Corre el año 1828 y un extranjero asola las mesas de juego de la incipiente Buenos Aires. Nadie en los bajos fondos -pero tampoco en la alta sociedad- desconoce a Gabriel Hawthorne, llegado de Inglaterra hace algunos años, parte de una familia acaudalada que posee tierras en la joven nación del Plata.
Pese a la fama que lo precede, pese a que muy pocos resisten la tentación de evitar una partida de naipes con él, pese a la alegre compañía de truhanes y prostitutas, de caballeros y damas en fiestas de sociedad, Gabriel vuelve a su casa solo, rodeado de bruma; una niebla que lo acosa y lo persigue, que le recuerda que todo lo que tiene puede derrumbarse como un castillo de naipes.

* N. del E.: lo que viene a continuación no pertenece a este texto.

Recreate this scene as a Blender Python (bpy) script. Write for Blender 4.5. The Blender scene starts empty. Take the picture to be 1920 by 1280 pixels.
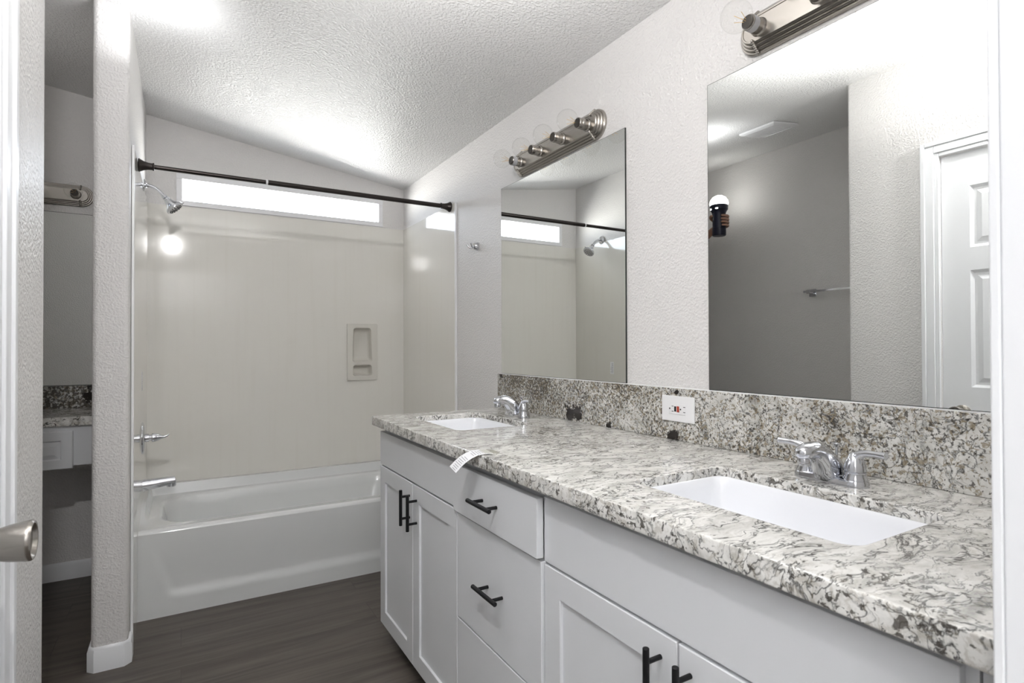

El azar cambia sin explicaciones. En una mano, gana una finca en la provincia de Corrientes y, harto de todo, decide probar suerte en las tierras de las que ahora es dueño. Allí, encontrará la propiedad habitada por Emilia Balmaceda y sus tres hermanos; sobrinos del hombre a quien le ganó las tierras.
Entonces, comenzará otra partida: una en la que la habilidad con los naipes no servirá de ayuda; una en la que ambos deberán apostar a todo o nada para transformar ese lugar en un refugio que los contenga a todos.